At 1 p.m. on Saturday, July 28, 1917, a group of between 8,000 and 10,000 African American men, women and children began marching through the streets of midtown Manhattan in what became one of the first civil rights protests in American history—nearly 50 years before the March on Washington. Accompanied only by the sound of drums as they moved down Fifth Avenue, the protestors marched in silence, mourning those killed in a wave of anti-African American violence that had swept across the nation.
In the year preceding the march, two notorious lynching attacks had made headlines; one in Waco, Texas, which saw 10,000 people gather to watch a Black man hung, and another in Tennessee that drew a crowd of 5,000. Even more shocking were the race riots that broke out in East St. Louis, Illinois, in the spring and summer of 1917.
Racial tensions in the city had been rising for years, as waves of southern Blacks fled the Jim Crow South, traveling to industrial cities in the north in search of better living conditions and employment opportunities as part of what is known as the Great Migration. Business owners fanned the racial flames, hiring the newly-arrived Black workers at lower wages than their white counterparts, and even using them as strikebreakers in their ongoing fight against unionized workers.
The first wave of attacks came in May, when a 3,000-strong mob descended on the downtown area, forcing the governor to call in the National Guard. After several weeks of relative calm, tensions exploded on the evening of July 2. Earlier that day, a car driven by several white men had shot into a crowd of people in the Black section of the city. When another car (carrying police officers and a reporter) entered the same section a few hours later, Black residents opened fire, killing two passengers.
Incensed white residents went on the attack, setting fire to large sections of Black neighborhoods, and indiscriminately beating, stabbing, shooting and lynching any Blacks they could find—including the young, old and disabled. Earlier they had cut off access to the fire department’s water supply. The National Guard was once again called in, but did little to quell the unrest (and, according to some reports, joined the mob’s efforts). After 24 hours of violence, at least 40 Black Americans had been killed, although it’s likely that number was as high as 200. More than 6,000 Black residents were left homeless, with an estimated $7 million (in today’s dollars) in property damage.
The brutality of the East St. Louis riots stunned many Americans, particularly those involved in the nascent civil rights movement. The NAACP, founded just eight years earlier by W.E.B. Du Bois and other activists, sprang into action. At a meeting in Harlem, James Weldon Johnson, who had joined the organization in 1916, called for a protest march through the heart of New York City’s business district. Women and children would take the lead (including a troop of young, Black Boy Scouts), clad in white. Men would follow behind, dressed in darker, more mournful shades. And critically, despite the NAACP’s large white membership, only African Americans would participate.

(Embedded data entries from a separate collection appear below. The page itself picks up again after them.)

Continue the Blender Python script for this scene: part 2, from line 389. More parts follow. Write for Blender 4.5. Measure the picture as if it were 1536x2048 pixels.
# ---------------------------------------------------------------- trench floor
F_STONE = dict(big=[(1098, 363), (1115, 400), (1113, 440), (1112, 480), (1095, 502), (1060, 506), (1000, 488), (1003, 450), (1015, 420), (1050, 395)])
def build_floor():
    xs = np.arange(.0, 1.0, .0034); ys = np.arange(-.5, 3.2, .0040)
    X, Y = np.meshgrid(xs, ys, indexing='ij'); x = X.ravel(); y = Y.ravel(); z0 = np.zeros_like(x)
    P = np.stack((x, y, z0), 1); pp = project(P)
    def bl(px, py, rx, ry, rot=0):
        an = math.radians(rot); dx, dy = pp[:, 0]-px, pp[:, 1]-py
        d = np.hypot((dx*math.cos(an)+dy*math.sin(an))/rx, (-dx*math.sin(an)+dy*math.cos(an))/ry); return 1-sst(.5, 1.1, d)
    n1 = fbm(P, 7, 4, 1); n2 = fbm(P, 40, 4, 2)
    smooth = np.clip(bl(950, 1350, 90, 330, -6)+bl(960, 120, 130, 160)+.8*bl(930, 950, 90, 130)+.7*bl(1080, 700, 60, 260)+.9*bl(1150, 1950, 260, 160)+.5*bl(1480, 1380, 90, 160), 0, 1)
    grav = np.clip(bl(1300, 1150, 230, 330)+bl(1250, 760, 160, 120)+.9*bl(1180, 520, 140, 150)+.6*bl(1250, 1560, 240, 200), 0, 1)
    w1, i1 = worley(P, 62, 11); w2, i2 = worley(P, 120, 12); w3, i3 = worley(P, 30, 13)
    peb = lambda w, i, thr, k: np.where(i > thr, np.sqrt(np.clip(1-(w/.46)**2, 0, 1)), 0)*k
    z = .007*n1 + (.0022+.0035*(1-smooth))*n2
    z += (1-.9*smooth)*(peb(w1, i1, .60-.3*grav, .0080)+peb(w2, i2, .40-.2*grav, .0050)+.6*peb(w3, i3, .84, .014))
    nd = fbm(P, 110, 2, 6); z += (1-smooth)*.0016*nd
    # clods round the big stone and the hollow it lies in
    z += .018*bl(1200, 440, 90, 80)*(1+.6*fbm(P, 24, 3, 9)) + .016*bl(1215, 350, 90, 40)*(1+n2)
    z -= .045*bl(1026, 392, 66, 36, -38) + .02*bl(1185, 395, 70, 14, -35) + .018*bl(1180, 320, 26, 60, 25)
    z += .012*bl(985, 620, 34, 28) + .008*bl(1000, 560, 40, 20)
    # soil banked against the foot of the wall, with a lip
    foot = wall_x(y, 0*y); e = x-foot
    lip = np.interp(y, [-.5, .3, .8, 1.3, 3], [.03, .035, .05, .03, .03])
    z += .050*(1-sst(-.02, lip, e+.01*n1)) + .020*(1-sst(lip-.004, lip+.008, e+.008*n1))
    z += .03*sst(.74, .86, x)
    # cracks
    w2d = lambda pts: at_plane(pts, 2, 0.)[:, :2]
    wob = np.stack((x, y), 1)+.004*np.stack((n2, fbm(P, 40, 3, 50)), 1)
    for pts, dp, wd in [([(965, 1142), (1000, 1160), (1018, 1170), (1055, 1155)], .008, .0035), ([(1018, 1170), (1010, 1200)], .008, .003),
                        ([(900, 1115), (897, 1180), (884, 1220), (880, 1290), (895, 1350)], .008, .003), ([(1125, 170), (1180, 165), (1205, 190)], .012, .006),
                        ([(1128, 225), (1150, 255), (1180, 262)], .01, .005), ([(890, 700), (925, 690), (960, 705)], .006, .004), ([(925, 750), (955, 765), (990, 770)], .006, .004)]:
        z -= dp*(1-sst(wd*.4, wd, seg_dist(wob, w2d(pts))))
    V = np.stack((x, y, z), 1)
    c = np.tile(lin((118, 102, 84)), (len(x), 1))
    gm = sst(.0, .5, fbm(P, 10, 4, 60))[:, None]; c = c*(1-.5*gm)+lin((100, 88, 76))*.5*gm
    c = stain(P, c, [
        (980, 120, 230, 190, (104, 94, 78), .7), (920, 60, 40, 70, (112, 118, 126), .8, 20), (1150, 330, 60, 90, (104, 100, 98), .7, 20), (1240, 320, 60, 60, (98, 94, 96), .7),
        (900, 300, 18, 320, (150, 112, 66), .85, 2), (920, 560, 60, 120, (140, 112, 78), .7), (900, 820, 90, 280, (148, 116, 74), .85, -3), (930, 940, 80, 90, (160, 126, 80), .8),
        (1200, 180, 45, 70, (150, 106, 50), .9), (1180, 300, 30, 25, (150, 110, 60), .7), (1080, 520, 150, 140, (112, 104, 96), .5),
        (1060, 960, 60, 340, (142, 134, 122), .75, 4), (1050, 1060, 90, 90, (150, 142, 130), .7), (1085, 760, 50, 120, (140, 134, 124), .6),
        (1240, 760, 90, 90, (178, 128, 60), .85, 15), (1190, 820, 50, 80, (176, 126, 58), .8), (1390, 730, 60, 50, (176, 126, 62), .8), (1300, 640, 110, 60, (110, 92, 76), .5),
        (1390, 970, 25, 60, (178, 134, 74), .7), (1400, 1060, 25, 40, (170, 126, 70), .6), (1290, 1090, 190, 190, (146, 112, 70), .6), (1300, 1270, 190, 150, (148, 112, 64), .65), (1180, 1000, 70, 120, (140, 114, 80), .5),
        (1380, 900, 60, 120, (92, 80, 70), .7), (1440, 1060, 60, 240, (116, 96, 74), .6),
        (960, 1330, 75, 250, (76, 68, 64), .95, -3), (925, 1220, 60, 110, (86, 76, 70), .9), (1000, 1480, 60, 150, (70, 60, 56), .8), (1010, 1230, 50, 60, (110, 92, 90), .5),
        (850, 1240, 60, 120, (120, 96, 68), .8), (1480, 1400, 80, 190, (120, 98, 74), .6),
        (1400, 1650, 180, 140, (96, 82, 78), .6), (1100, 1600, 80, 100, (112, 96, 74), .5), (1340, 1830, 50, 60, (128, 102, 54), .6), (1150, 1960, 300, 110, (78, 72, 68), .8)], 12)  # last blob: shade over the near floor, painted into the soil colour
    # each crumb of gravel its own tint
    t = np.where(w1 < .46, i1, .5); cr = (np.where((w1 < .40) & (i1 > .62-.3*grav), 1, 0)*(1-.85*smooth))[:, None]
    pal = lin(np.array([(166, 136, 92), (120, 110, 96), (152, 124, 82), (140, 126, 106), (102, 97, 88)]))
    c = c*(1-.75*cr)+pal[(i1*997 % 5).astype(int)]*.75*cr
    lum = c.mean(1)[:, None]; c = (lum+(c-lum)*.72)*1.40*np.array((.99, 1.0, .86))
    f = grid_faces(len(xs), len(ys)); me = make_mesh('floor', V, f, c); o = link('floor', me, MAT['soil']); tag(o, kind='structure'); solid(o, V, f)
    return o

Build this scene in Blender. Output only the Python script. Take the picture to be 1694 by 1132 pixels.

An NAACP flyer advertising the march stated the group’s aims. “We march because we want our children to live in a better land and enjoy fairer conditions than have fallen to our lot,” the Rev. Charles Martin, an NAACP secretary, said. “We march in memory of our butchered dead, the massacre of the honest toilers who were removing the reproach of laziness and thriftlessness hurled at the entire race. They died to prove our worthiness to live.”
Participants carried posters and placards along the two-mile-long route, calling attention to recent murders and lynching attacks—one proclaimed that “America has lynched without trial 2,867 Negroes in 31 years and not a single murderer has suffered.” The protests also took aim at President Woodrow Wilson, who had campaigned on a pro-civil rights platform, but had repeatedly disappointed Black reform leaders with his actions, which included allowing for the re-segregation of several federal government departments, and a failure to pass anti-lynching legislation.
The march was unlike anything New York—and America—had ever seen. There were no incidents of violence, and no arrests. The New York Times called it, “one of the most quiet and orderly demonstrations ever witnessed.” Despite the peaceful protest, attacks on African Americans continued, including the Chicago Race Riot of 1919, which lasted nearly a week and left 23 Blacks people and 13 white people dead (with more than 500 injured) just two years later.
More than a century after the “Silent Parade,” America continues to grapple with its legacy of racial inequality.